Ces contrôles sont ciblés sur un seul et même profil type : jeune, homme, perçu comme noir ou arabe. À ces critères, s’ajoutent l’apparence physique, le look vestimentaire appartenant à une culture urbaine, ce qui vous désigne automatiquement, dans l’imaginaire de certains, comme de potentiels coupables. D’ailleurs, c’est l’objet d’un amendement scandaleux, celui du sénateur Masson, qui n’en est plus à une provocation près ! Et en plus, il est absent…
Revenons au fond : imaginez le quotidien d’un jeune lycéen de dix-sept ans, vivant dans un quartier populaire des zones urbanisées, se faisant contrôler une fois en allant à son lycée et une seconde fois sur le chemin du retour, et ce quasiment tous les jours. Comment le vivriez-vous ? Comment ne pas se sentir humilié, stigmatisé ? Comment avoir une bonne image de la police et des institutions quand celles-ci vous suspectent systématiquement ? N’est-ce pas une conception amputée de la citoyenneté, une vision étriquée de la nationalité qui lui sont signifiées ?
C’est pour dénoncer tout cela que le mouvement Jeunes communistes, particulièrement celui du Val-de-Marne, a décidé de mener une grande campagne sur les contrôles au faciès. Il s’est appuyé sur le travail mené depuis des années par des associations des droits de l’homme, des ONG, le syndicat des avocats de France, celui de la magistrature et des syndicalistes de la police pour lancer une pétition, afin de sensibiliser les citoyens et les élus. Notre proposition de loi vise à concrétiser, à prolonger son travail d’investigation de terrain, en cherchant à modifier une loi profondément injuste et inégalitaire.

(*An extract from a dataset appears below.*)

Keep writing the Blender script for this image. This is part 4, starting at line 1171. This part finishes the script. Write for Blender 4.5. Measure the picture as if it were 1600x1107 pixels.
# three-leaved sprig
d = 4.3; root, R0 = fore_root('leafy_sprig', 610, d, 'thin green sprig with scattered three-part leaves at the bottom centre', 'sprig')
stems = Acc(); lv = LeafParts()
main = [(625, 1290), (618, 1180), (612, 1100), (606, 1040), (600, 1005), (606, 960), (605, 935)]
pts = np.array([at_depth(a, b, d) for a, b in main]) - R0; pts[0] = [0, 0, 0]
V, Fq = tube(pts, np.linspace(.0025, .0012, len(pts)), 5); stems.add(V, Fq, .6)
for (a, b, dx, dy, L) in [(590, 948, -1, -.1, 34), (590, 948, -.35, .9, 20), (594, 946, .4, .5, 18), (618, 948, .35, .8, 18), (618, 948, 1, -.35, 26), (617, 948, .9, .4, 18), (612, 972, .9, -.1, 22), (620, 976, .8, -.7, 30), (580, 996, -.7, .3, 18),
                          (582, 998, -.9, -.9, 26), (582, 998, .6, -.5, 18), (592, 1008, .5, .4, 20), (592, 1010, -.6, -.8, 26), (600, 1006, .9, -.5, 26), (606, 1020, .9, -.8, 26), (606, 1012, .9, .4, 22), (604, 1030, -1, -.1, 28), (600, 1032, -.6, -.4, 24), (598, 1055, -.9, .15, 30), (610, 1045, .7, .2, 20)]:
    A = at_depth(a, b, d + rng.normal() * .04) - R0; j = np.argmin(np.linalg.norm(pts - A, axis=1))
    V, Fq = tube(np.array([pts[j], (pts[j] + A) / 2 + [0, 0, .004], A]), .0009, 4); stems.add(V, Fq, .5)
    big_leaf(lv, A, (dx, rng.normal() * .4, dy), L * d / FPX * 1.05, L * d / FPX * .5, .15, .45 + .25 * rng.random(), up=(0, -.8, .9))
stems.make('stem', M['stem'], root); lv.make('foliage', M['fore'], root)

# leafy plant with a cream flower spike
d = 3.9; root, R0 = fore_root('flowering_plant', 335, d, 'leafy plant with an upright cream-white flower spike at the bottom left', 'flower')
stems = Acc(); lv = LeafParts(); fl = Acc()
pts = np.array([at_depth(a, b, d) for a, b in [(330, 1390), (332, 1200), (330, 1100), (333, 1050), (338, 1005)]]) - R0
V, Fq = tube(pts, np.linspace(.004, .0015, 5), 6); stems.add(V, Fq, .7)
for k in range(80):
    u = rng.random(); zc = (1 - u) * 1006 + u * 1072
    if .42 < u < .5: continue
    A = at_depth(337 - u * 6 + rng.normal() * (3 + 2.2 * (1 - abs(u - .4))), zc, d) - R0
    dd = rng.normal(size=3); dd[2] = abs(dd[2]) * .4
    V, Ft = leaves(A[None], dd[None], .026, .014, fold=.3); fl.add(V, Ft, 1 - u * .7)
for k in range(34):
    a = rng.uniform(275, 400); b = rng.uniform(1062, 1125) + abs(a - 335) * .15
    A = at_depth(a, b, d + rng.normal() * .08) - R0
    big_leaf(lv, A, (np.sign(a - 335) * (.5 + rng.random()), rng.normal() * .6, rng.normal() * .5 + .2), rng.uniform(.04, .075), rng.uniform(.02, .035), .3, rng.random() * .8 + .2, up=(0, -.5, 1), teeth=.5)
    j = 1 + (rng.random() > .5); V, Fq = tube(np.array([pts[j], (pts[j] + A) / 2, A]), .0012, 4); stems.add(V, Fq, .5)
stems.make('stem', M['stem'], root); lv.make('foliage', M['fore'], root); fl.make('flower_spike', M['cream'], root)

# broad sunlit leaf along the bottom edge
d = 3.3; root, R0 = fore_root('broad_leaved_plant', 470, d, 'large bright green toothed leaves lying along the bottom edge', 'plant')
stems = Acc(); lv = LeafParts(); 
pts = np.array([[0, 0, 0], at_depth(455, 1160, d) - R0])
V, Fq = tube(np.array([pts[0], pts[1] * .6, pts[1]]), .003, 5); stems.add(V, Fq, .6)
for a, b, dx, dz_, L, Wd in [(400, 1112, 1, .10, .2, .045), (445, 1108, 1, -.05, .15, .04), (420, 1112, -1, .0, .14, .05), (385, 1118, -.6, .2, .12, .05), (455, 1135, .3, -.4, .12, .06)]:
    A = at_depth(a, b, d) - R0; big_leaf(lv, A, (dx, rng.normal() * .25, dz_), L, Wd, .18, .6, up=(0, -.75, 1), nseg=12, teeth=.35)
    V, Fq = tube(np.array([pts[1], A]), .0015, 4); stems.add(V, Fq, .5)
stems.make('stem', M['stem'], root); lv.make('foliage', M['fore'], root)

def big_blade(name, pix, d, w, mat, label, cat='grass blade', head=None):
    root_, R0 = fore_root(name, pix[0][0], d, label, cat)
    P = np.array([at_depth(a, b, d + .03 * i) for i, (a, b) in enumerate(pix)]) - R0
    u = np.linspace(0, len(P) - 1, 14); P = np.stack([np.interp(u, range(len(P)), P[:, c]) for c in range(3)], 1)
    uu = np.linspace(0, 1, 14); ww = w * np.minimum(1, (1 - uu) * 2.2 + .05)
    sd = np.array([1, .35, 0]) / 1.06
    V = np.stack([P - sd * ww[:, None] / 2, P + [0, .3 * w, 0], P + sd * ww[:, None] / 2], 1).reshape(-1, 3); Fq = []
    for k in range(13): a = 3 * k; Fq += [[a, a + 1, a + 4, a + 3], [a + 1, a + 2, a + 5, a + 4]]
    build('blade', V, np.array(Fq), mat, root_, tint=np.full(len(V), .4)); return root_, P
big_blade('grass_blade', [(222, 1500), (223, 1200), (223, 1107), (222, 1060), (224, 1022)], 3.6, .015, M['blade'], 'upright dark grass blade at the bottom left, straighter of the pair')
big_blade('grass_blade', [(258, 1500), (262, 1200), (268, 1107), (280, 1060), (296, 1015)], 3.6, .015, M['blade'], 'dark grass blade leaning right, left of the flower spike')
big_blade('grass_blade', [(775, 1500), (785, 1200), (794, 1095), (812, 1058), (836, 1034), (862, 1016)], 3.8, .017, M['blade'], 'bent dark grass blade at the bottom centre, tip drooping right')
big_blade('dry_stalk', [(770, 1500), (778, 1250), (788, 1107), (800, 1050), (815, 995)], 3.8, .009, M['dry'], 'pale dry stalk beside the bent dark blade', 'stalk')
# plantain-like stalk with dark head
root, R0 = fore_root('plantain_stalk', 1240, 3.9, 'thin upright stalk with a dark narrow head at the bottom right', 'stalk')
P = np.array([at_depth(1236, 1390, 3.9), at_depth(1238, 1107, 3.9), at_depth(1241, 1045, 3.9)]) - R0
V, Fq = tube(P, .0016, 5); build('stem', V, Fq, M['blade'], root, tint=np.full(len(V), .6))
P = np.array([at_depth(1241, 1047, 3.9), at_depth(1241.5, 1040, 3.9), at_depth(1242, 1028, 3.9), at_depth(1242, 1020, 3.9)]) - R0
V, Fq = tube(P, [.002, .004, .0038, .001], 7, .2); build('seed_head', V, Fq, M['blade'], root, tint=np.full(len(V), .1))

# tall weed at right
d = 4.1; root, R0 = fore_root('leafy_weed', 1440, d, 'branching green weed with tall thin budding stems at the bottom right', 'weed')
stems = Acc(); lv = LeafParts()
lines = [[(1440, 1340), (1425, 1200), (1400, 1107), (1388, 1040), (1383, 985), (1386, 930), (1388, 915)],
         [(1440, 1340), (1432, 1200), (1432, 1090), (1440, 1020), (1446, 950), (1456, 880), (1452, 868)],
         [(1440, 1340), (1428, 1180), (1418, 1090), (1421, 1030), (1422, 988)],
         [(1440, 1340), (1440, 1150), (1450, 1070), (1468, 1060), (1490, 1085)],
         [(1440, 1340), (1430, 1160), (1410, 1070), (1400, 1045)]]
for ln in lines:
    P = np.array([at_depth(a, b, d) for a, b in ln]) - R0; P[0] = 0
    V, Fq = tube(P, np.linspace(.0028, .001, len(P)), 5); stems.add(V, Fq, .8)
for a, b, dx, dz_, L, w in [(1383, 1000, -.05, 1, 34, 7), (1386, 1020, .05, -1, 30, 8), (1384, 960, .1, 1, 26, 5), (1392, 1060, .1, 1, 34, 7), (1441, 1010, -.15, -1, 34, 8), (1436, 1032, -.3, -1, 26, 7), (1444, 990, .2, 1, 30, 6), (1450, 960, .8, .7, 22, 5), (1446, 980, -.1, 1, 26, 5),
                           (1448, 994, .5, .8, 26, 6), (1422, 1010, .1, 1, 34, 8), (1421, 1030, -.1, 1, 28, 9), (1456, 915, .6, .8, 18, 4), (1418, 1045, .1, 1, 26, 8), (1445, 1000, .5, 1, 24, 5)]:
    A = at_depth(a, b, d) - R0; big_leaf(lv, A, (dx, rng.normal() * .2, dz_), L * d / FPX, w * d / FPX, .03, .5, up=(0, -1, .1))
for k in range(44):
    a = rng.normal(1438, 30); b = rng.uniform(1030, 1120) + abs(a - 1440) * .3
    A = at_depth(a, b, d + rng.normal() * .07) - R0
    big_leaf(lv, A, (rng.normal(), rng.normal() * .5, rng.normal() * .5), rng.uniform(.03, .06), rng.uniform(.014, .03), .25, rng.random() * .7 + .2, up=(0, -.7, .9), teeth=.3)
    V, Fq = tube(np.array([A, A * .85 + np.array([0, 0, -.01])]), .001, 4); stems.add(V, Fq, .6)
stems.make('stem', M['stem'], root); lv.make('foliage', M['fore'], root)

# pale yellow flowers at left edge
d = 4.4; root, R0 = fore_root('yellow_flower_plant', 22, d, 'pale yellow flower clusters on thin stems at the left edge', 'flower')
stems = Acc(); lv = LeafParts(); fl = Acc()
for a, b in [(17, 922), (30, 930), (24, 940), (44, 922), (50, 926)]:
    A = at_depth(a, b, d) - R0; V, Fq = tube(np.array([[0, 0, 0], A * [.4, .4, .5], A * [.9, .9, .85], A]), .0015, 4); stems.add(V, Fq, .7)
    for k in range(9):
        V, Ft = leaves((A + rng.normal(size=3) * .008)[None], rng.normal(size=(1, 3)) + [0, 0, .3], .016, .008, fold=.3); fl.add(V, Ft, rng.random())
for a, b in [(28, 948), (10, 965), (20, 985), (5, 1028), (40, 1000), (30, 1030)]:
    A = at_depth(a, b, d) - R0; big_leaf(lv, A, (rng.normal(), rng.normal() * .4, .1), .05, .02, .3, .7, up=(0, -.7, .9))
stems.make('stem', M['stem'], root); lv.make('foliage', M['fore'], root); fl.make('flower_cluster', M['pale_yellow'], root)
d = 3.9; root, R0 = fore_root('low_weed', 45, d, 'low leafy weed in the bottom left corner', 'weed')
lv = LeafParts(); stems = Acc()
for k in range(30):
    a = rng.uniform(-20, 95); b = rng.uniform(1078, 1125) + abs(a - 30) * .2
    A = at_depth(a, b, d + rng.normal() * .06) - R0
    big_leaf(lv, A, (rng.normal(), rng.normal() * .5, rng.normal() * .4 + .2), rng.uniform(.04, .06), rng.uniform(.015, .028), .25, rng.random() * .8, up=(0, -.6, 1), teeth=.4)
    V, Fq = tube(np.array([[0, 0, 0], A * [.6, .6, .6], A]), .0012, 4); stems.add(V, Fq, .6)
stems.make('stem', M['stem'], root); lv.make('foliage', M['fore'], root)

Nous avons pu vérifier l’urgence d’une telle proposition quand nous sommes allés, avec mon collègue Christian Favier, à la rencontre de jeunes du Val-de-Marne, dans des quartiers populaires. Tous décrivent la même situation de harcèlement. Leurs mères, leurs parents corroborent leurs propos, à savoir une dégradation manifeste des relations entre la police et la population – amplifiée par la suppression de la police de proximité décidée par Nicolas Sarkozy –, avec des comportements de certains policiers, manifestement très inappropriés, notamment envers des mineurs, rappelons-le.
Ces jeunes subissent des contrôles intempestifs, qui font partie intégrante de leur quotidien. Les palpations qui accompagnent parfois ces contrôles sont autant de vexations, d’humiliations, d’atteinte à leur intimité et leur intégrité.
Si dix-huit jeunes viennent de porter plainte contre une brigade du XIIe arrondissement, cela reste rare. La majorité constate avec impuissance l’impunité, quasi exclusive, qui règne du côté de ceux qui ont autorité sur eux.
Devons-nous rester inactifs face à cette situation ?
La France n’est pas le seul pays concerné. D’autres, comme l’Espagne, l’Angleterre ou bien encore les États-Unis, ont décidé d’agir et, contrairement à ce que vous dites, monsieur le rapporteur, ils ont fait preuve d’efficacité. Ils ont prouvé que moins de contrôles améliorent leur efficacité et leur pertinence sans pour autant que la délinquance augmente.
Ne pas laisser les choses en l’état, n’est-ce pas le défi que nous avons et que nous pouvons relever en tant que législateurs ? D’autant que des citoyens réagissent ! Treize personnes ont décidé de porter plainte contre l’État pour dénoncer les contrôles à répétition dont elles ont été victimes. L’État a été condamné pour cinq d’entre elles. Même si l’État a fait appel, cette condamnation est révélatrice des dérives reconnues, celles que nous dénonçons.